§ **DATA SHOWN**:
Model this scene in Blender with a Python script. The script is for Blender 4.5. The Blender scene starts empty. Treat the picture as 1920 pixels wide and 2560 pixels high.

==

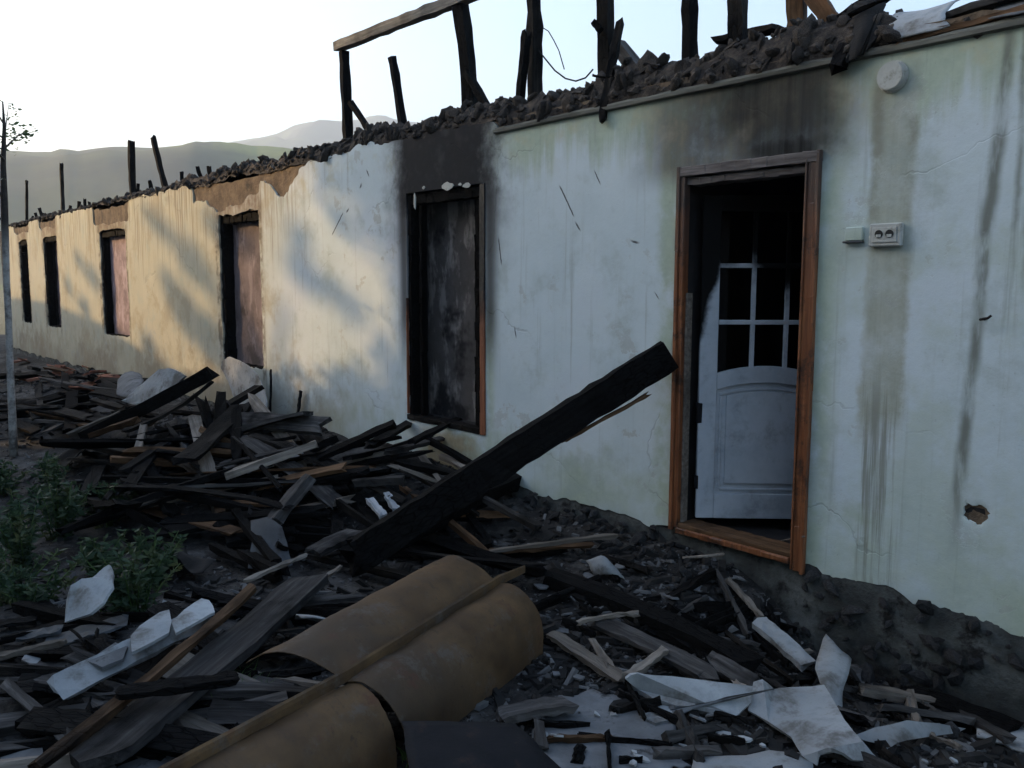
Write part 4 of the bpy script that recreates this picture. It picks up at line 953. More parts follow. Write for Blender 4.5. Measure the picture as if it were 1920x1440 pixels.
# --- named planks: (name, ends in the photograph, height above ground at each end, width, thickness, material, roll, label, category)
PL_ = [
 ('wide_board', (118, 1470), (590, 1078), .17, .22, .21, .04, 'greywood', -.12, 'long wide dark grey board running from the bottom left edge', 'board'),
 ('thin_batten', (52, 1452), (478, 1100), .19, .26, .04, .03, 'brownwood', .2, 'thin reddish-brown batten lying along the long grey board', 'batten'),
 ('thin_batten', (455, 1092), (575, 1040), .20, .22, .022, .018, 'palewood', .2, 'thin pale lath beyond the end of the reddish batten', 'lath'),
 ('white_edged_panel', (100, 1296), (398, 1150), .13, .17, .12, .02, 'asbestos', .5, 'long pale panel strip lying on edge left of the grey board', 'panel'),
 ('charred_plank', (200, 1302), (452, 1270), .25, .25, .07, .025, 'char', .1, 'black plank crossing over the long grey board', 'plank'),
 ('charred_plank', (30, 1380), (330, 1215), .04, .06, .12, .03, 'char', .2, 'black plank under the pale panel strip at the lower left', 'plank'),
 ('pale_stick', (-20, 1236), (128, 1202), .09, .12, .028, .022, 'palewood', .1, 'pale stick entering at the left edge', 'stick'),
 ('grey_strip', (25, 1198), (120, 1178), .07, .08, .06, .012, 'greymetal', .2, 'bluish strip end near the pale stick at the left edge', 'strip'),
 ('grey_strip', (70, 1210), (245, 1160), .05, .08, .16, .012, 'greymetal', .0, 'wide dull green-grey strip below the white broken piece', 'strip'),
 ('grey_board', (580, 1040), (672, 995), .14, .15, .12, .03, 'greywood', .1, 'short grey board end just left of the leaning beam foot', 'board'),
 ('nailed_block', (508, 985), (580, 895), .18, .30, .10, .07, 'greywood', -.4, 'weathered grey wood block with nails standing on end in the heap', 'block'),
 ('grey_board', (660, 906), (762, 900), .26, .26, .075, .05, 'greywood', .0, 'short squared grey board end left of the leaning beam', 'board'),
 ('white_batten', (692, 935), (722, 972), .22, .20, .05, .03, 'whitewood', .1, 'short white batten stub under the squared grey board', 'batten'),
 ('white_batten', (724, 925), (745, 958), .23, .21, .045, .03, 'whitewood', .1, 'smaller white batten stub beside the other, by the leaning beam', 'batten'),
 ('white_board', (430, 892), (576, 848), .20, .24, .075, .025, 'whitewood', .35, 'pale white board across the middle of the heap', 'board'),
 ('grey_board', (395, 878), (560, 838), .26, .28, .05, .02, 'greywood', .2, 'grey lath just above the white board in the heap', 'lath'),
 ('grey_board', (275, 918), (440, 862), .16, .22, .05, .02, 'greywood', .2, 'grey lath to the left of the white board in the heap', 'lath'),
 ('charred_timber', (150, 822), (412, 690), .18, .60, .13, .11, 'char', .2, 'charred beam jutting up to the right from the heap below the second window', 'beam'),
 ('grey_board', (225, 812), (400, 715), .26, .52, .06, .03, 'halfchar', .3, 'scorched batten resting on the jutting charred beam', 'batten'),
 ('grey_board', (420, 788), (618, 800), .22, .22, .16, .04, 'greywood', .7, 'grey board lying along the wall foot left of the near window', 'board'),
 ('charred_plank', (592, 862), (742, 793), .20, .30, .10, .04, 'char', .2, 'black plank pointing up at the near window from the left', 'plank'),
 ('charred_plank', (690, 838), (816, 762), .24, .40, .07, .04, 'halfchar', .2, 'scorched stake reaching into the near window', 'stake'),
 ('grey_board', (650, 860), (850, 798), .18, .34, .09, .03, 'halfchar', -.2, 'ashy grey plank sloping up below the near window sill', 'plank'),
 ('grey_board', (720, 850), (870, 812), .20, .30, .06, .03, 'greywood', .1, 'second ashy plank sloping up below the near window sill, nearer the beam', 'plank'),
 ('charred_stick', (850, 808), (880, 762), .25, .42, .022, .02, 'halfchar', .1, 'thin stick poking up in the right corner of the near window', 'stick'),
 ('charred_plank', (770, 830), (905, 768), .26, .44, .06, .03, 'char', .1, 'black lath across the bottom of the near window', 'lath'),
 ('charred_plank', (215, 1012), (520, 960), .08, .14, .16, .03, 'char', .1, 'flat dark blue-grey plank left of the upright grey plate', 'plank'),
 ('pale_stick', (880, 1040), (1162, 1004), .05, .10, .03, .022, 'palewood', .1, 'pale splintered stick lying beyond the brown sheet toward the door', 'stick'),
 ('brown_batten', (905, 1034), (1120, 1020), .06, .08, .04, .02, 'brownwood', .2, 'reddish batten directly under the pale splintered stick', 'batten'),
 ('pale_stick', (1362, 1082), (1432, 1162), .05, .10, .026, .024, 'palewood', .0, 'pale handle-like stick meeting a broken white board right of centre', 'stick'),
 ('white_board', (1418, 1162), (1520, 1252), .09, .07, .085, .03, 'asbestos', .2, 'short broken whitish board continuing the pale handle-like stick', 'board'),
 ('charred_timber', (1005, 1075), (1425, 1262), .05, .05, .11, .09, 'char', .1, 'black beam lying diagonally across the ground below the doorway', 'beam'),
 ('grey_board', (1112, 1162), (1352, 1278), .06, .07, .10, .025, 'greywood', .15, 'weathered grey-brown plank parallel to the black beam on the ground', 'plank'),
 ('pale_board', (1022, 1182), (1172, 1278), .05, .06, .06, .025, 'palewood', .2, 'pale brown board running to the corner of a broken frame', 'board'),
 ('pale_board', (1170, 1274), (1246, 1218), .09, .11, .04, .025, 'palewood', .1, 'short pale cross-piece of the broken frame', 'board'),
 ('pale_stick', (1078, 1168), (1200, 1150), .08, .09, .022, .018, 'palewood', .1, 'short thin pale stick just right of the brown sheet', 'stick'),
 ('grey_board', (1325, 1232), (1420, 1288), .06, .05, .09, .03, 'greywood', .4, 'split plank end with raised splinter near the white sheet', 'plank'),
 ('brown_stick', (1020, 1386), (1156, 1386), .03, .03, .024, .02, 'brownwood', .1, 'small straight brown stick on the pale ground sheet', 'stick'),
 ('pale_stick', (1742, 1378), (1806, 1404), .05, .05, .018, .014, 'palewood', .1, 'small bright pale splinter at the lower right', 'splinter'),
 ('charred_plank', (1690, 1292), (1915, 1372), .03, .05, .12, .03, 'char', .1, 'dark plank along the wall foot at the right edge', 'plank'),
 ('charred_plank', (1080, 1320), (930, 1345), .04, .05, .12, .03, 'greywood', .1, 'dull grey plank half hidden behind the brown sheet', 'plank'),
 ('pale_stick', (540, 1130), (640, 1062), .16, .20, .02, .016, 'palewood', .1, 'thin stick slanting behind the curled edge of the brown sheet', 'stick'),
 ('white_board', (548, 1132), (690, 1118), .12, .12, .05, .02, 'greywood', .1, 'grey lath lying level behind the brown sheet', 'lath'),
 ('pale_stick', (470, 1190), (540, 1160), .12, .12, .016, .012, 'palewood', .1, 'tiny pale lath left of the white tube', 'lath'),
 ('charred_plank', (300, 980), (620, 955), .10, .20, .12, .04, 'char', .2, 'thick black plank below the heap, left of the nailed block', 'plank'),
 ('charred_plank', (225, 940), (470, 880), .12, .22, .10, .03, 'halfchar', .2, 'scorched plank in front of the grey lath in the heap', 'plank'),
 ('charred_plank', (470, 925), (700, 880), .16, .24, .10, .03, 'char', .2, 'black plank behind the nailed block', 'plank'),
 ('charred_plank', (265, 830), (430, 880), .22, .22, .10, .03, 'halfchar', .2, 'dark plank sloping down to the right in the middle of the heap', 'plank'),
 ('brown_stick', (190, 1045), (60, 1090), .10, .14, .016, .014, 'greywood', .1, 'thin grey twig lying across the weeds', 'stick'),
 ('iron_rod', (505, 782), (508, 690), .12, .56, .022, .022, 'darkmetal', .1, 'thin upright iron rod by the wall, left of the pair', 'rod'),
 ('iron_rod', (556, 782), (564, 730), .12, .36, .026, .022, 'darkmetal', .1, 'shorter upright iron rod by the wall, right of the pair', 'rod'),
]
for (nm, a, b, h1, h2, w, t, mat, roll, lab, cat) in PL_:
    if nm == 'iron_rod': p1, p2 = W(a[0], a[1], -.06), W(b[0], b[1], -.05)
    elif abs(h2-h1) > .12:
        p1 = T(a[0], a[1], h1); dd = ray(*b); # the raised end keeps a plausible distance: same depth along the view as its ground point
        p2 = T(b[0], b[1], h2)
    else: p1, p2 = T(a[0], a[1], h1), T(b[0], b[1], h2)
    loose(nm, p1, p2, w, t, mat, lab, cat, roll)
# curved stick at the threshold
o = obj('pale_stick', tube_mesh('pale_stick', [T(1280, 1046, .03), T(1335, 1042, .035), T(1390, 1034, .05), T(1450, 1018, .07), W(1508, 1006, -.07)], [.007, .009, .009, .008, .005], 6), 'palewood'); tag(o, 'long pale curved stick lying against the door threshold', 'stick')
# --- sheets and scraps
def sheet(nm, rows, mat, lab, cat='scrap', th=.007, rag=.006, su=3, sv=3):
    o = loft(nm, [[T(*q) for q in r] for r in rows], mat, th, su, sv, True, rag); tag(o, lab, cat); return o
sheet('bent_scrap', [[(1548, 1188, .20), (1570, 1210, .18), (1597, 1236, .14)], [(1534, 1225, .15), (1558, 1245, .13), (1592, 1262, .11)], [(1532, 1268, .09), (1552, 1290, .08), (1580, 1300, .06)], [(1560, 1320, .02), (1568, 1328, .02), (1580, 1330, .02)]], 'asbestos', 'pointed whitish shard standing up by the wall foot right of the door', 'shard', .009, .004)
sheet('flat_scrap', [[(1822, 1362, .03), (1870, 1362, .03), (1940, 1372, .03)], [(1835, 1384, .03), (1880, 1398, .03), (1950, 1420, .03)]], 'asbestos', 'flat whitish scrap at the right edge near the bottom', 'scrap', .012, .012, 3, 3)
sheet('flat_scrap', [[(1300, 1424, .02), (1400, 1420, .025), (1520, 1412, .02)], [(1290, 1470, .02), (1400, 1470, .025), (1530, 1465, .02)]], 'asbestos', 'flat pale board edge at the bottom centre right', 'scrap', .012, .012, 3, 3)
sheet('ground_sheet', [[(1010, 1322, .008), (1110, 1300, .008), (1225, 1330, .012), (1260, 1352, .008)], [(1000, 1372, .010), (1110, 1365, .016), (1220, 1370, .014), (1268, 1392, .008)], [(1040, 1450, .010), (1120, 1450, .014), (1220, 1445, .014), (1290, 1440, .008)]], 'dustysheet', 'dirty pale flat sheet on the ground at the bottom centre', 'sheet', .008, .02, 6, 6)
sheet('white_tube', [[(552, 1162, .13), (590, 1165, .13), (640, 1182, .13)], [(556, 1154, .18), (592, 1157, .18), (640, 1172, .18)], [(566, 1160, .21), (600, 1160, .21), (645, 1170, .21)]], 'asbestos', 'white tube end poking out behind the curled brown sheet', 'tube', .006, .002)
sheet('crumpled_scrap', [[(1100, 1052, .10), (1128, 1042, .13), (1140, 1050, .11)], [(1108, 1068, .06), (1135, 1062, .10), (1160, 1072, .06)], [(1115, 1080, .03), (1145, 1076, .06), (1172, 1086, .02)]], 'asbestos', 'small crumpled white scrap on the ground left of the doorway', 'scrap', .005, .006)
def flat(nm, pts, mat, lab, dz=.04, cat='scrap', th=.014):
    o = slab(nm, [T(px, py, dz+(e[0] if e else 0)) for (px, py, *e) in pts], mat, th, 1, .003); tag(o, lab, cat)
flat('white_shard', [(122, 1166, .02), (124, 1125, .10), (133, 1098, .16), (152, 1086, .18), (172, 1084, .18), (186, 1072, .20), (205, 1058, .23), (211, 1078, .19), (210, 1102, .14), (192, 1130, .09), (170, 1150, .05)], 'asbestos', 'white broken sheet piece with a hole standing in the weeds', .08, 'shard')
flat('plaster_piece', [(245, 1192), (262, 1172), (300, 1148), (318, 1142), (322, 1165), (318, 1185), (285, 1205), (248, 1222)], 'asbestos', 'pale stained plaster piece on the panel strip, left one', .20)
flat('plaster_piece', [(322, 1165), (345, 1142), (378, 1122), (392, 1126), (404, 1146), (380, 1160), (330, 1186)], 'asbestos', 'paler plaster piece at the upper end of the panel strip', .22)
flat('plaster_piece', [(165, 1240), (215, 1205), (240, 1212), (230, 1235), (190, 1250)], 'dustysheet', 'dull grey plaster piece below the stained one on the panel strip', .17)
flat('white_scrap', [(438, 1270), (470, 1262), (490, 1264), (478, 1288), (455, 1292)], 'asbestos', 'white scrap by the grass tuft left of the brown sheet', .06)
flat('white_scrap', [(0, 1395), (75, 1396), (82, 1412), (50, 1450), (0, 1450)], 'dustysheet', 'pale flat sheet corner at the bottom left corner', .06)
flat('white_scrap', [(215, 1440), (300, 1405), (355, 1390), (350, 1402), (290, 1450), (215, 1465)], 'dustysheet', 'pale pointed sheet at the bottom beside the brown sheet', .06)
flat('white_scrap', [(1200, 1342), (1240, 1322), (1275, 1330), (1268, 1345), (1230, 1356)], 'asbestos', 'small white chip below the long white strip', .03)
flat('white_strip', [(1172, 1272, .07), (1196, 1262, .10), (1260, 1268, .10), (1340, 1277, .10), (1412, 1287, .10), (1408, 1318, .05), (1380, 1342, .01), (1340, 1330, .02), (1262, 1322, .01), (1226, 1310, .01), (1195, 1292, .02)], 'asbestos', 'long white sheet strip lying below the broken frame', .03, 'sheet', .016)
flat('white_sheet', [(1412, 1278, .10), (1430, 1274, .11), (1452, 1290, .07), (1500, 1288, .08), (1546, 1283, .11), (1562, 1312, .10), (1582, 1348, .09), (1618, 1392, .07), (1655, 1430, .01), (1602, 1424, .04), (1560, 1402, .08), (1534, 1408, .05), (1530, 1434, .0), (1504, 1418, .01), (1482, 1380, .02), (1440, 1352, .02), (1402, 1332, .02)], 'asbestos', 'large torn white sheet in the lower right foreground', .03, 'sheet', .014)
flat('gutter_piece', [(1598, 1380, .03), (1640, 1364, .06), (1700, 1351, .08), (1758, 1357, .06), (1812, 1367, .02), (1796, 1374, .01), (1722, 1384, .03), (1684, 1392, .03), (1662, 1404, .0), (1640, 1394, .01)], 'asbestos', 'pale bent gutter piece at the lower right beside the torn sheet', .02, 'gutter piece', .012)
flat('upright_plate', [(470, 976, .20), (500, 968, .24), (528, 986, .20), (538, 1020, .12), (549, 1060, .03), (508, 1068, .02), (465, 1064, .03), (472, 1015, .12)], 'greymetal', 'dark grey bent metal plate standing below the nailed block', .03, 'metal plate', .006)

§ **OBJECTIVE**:
Among the lines above, how many contain the string "picture"? State the number alone.

§ **ANSWER TO THE EXERCISE**:
2